Fransa’da yaşayan Müslümanların durumu nasıldır?
Fransa’da Müslümanların durumu çok kötüdür. Sömürge ülkelerinden getirdikleri Müslümanların durumu çok kötü. Örneğin, Cezayirli işçiler çok düşük ücretle en ağır işlerde çalıştırılıyorlar, varoşlarda en kötü şartlarda yaşam mücadelesi veriyorlar. Ekonomik krizin yükünü, bu işçiler, yoksullar çekiyor. Bir de onları Fransa’dan çıkarmak istemektedirler. Faşist partilerin liderleri üç milyon yabancı dışarı atılısın, diyor. Böylece işsizlik de ortadan kalkar, diyor. Irkçı bir politika izleniyor, Fransa’da..
Muhammed Hamidullah hocamızla hiç görüşmeleriniz oluyor mu?
Adeta, 20. yüzyılda Hz. Muhammed (a.s)’ın sade hayatını yaşayan M. Hamidullah, benim kardeşim, benim en samimi dostum ve benim en yakın arkadaşımdır. Şu günlerde o çok hasta.. Sıhhati iyi değil. Sağlığı için dua etmenizi istirham etmekteyim. Ben Fransa’da Fransız TV 2. kanalında İslami mücadele vermekteyim. Bu televizyon konuşmalarımda Yaşayan İslam, entegrizm gibi konuları anlatıyorum.
Türkiye Müslümanlarının geleceği hakkında ne düşünüyorsunuz?
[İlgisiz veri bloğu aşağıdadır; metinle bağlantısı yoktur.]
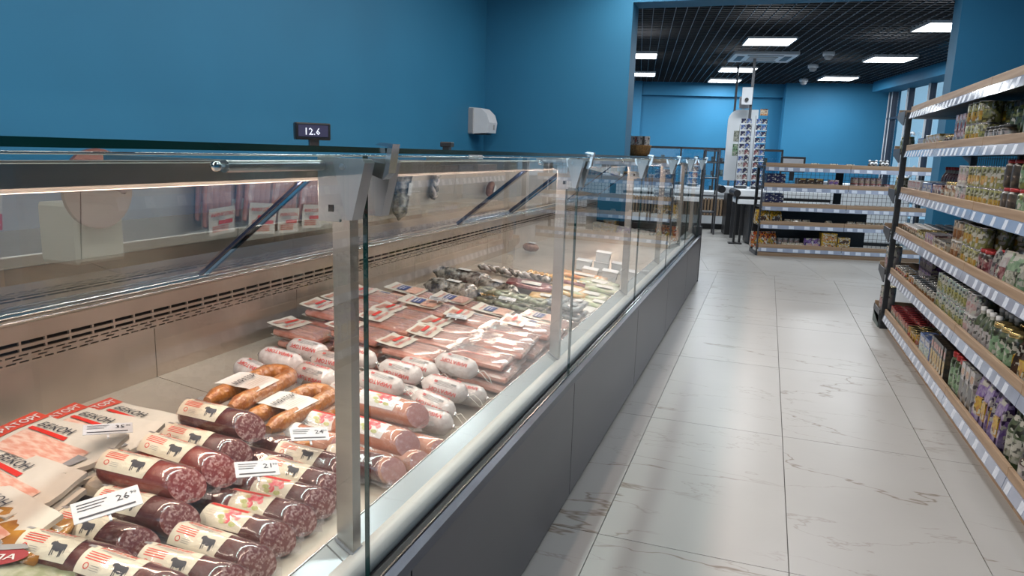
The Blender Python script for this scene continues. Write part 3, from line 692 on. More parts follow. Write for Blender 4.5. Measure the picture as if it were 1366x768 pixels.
b0, b1, b2, b3, b4, b5 = 0, 1, 2, 3, 4, 5
# level 1 (bottom)
R_(can('c_red', .036, .085, 'redtin', 'lidred'), 5.18, 5.90, 0, .075, 'tin_can', 'red tin in the run at the far end of the bottom shelf', 'tin', 'red tins, bottom shelf', rows=4)
R_(can('c_yel', .036, .085, 'yeltin', 'lidgold'), 4.86, 5.17, 0, .075, 'tin_can', 'yellow tin beside the red tins on the bottom shelf', 'tin', 'yellow tins, bottom shelf', rows=4)
R_(carton('x_blue', .13, .09, .14, 'bluebox', 'teal'), 4.45, 4.84, 0, .132, 'carton', 'dark blue carton next to the yellow tins on the bottom shelf', 'box', 'blue cartons, bottom shelf', rows=3, dx=.1, jit=.001)
R_(carton('x_blk', .055, .09, .19, 'blackl', 'yeltin', 'redtin'), 4.08, 4.44, 0, .058, 'carton', 'slim black and gold carton between blue cartons and green jars, bottom shelf', 'box', 'slim black cartons, bottom shelf', rows=3, dx=.1, jit=.001)
R_(J('j_grn', .034, .20, 'dgreen', 'lidred', 'mint'), 3.83, 4.07, 0, .074, 'glass_jar', 'green-labelled tall jar with red lid beside the slim cartons, bottom shelf', 'jar', 'green jars, bottom shelf', rows=3)
R_(carton('x_spot', .07, .08, .21, 'whitel', 'blackl', 'orange'), 3.57, 3.82, 0, .076, 'carton', 'white spotted carton on the bottom shelf', 'box', 'white spotted cartons, bottom shelf', rows=3, dx=.09, jit=.001)
R_(pouch('p_vio', .085, .06, .23, 'violet', 'yellow'), 3.20, 3.56, 0, .088, 'pouch', 'violet pouch with a yellow panel on the bottom shelf', 'pouch', 'violet pouches, bottom shelf', rows=3, dx=.08)
R_(bottle('bt_grn', .034, .24, 'dgreen', 'lidgreen', 'pale'), 2.98, 3.19, 0, .074, 'bottle', 'green bottle with a pale label next to the violet pouches, bottom shelf', 'bottle', 'green bottles, bottom shelf', rows=3)
R_(J('j_brn', .042, .11, 'brown', 'lidblack', 'whitel', .4), 2.30, 2.96, 0, .09, 'glass_jar', 'dark preserve jar with white label in the two-high run at the near end of the bottom shelf', 'jar', 'dark preserve jars, bottom shelf', rows=3, high=2, h=.112)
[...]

Ben buraya, size tavsiyede bulunmak için gelmedim, nasihat vermek için gelmedim. Siz İslami meseleleri benden daha iyi bilirsiniz. Eğer siz İslam’ın temel prensiplerini yaşarsanız, zafere ulaşma konusunda hiç şüphe etmem. Allah dinine yardım edenlerle beraberdir, onlara mutlaka yardım eder.
Onu rahmetle anıyoruz. Sadaka-i cariye hükmünde olan eserleriyle ebediyyen yaşayacak ve bütün bir insanlığa İslam’ın mesajını iletmeye devam edecektir.